= Given request =
Start at the line containing "Write part 2" and stop at the line containing "0), .024, .0115)"; copy those lines exactly, both ends included, and no others.

= Dataset items =
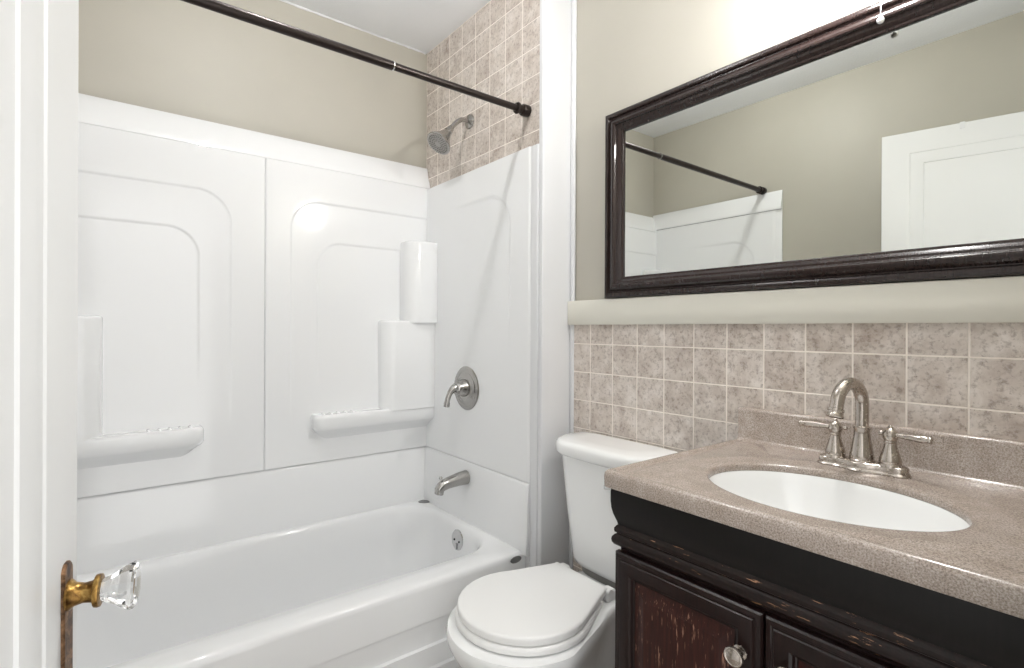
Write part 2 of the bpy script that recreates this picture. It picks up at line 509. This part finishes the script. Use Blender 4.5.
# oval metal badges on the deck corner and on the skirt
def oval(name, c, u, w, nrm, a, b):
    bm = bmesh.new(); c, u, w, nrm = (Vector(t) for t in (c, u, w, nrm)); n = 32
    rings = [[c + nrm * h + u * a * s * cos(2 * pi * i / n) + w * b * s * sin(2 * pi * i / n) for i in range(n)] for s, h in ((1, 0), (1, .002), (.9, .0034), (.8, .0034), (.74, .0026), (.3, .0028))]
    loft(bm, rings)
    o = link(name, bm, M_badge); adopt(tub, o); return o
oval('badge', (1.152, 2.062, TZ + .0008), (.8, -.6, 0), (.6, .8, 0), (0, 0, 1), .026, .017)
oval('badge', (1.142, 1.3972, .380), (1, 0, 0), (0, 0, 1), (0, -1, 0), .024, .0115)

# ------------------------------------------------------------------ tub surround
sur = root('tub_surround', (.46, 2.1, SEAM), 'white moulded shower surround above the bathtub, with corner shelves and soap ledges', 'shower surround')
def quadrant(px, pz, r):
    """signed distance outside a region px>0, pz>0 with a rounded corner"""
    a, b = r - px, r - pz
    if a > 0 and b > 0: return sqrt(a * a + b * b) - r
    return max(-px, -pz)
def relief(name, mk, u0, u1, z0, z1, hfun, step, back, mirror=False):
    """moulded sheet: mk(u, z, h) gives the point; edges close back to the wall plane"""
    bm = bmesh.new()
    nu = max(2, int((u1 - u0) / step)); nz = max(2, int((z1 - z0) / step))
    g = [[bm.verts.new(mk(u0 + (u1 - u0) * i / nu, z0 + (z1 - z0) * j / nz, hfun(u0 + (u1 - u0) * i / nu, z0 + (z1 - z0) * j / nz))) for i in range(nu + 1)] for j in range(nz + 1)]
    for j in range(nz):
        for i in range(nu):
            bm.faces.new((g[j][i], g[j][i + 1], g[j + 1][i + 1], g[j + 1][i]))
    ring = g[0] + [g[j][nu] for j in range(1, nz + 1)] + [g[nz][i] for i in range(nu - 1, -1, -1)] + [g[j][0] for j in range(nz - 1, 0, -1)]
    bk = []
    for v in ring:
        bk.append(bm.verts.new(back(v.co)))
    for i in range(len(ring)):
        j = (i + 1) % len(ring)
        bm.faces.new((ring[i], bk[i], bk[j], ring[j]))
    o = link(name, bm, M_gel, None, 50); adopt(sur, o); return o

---

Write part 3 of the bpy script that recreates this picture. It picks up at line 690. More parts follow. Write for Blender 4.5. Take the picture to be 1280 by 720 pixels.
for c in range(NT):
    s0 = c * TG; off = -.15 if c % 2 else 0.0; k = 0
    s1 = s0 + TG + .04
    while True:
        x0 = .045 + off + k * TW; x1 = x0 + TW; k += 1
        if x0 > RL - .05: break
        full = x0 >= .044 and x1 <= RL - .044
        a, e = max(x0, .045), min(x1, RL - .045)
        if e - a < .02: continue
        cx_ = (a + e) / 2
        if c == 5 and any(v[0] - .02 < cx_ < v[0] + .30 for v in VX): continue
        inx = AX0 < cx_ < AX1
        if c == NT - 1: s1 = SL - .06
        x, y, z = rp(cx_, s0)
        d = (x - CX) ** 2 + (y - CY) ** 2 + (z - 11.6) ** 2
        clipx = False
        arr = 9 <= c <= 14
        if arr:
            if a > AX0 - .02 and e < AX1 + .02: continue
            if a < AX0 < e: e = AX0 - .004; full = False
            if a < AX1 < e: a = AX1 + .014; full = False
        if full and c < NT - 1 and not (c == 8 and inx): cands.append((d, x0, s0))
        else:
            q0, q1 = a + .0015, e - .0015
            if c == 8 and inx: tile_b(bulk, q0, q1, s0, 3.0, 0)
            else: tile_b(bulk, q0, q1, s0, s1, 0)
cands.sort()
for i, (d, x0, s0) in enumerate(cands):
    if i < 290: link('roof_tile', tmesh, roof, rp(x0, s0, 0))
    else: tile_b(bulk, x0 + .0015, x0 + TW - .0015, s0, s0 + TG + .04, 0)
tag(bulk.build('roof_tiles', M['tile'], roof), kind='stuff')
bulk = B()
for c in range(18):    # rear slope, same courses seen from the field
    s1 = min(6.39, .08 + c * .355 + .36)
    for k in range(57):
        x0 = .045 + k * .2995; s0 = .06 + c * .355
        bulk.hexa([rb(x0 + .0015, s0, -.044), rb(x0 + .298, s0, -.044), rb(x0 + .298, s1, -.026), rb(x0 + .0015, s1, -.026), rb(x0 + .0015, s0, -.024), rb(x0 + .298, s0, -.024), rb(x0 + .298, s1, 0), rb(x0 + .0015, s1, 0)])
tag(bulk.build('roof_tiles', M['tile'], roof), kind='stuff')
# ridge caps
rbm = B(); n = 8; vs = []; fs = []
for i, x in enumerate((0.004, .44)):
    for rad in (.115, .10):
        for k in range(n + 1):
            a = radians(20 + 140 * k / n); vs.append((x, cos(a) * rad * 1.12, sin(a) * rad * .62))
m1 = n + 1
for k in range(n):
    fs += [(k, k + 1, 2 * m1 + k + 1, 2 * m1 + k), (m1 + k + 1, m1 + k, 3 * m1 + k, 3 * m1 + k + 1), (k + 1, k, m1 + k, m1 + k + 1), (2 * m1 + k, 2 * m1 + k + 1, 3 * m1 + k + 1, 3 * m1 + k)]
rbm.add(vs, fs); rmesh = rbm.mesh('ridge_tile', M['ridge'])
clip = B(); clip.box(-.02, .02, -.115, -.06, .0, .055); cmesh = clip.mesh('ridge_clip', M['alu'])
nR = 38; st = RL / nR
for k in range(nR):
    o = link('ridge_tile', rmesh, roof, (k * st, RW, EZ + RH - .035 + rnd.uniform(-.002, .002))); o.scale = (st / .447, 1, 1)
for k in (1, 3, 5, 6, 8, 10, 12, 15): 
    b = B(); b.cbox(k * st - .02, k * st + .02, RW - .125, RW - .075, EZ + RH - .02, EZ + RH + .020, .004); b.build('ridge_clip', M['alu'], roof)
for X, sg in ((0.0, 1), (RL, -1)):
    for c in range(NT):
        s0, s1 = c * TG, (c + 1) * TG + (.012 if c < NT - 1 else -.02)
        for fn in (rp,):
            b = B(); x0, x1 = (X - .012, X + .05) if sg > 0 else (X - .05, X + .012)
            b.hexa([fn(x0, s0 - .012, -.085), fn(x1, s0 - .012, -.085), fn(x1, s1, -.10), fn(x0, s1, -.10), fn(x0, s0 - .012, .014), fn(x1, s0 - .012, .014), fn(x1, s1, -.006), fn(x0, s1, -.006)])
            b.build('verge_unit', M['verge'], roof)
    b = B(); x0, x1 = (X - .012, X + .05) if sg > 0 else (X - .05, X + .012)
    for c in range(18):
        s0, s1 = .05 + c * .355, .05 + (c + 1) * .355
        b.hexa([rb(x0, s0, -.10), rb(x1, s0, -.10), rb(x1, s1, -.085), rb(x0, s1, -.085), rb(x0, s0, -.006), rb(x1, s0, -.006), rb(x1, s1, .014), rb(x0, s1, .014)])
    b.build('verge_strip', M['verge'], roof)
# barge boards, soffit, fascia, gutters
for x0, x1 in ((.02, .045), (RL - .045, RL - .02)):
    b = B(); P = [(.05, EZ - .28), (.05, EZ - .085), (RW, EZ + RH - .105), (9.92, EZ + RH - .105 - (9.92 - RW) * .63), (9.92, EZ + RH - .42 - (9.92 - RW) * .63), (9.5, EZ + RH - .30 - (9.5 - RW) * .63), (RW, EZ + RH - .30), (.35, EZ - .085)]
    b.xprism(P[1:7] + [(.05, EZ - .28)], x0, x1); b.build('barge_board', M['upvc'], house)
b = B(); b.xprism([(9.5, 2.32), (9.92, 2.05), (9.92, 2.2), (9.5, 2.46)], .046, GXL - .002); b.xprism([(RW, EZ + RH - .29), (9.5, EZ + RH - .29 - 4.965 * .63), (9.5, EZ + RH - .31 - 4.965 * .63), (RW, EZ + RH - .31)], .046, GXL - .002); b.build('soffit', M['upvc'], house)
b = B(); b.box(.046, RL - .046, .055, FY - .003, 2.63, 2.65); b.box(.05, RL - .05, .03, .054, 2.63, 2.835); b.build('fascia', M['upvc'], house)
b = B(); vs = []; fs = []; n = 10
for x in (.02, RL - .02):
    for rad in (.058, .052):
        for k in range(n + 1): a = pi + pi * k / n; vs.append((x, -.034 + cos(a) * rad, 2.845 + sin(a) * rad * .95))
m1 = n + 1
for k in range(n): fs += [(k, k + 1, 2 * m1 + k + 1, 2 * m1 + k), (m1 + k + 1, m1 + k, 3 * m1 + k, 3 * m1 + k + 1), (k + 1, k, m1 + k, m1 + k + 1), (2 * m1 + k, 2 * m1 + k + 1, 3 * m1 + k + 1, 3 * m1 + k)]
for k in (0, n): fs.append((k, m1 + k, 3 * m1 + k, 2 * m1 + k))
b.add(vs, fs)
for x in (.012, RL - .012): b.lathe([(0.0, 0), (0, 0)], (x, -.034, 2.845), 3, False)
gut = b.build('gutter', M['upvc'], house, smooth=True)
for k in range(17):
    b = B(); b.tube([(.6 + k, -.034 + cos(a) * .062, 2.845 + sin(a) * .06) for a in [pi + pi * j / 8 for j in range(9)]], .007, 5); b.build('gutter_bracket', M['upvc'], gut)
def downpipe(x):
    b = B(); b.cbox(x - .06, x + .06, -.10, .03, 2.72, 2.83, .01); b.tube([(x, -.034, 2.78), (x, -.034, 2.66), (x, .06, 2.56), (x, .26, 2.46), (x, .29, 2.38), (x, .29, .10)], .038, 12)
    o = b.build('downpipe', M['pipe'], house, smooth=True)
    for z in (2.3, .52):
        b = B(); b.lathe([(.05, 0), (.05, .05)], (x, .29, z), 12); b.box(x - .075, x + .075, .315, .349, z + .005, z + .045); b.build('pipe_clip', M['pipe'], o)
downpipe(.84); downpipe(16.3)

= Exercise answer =
Write part 2 of the bpy script that recreates this picture. It picks up at line 509. This part finishes the script. Use Blender 4.5.
# oval metal badges on the deck corner and on the skirt
def oval(name, c, u, w, nrm, a, b):
    bm = bmesh.new(); c, u, w, nrm = (Vector(t) for t in (c, u, w, nrm)); n = 32
    rings = [[c + nrm * h + u * a * s * cos(2 * pi * i / n) + w * b * s * sin(2 * pi * i / n) for i in range(n)] for s, h in ((1, 0), (1, .002), (.9, .0034), (.8, .0034), (.74, .0026), (.3, .0028))]
    loft(bm, rings)
    o = link(name, bm, M_badge); adopt(tub, o); return o
oval('badge', (1.152, 2.062, TZ + .0008), (.8, -.6, 0), (.6, .8, 0), (0, 0, 1), .026, .017)
oval('badge', (1.142, 1.3972, .380), (1, 0, 0), (0, 0, 1), (0, -1, 0), .024, .0115)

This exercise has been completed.